Setting Up Scrub Schedules
ZFS scrubs read every block on the pool and verify checksums to detect silent data corruption (bit rot). Without regular scrubs, you might not discover a corrupted block until you try to read the affected file — by which point your redundancy might not be able to recover it.
Add monthly scrubs via cron:
echo "0 2 1 * * root zpool scrub hdd-pool" >> /etc/crontab
echo "0 3 1 * * root zpool scrub ssd-pool" >> /etc/crontabThis runs a scrub on the 1st of every month — hdd-pool at 2 AM, ssd-pool at 3 AM. Stagger them so they don't compete for I/O.
For HDD pools with tens of terabytes, a scrub can take several hours. NVMe pools finish much faster. You can check scrub progress anytime with zpool status.
Auto-Mount on Boot
Imported pools auto-import on boot via the zfs-import-cache.service systemd unit — you don't need to do anything extra. Verify the cachefile setting is at its default:
zpool get cachefile hdd-pool ssd-poolNAME PROPERTY VALUE SOURCE
hdd-pool cachefile - default
ssd-pool cachefile - default
The default value means ZFS uses /etc/zfs/zpool.cache, which is updated automatically when you import or create pools. On next boot, ZFS reads this cache and imports all known pools.
Wrapping Up
That's it — pools imported, upgraded, registered in Proxmox, and scrub schedules set. The whole process took about 10 minutes of actual work. ZFS makes drive migration between hosts about as painless as it gets — the pool metadata travels with the drives, so there's no reformatting, no data copying, and no reconfiguration.

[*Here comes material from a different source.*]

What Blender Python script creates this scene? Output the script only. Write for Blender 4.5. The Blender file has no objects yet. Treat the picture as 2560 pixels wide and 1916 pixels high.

From here, you can start creating LXC containers and VMs that use these pools for storage via bind mounts (for the directory pool) or directly as ZFS zvols (for the ZFS pool). The hdd-pool is ready for media servers, file shares, and backup destinations, while the ssd-pool is set up for anything that needs faster I/O — databases, container rootfs, and application data.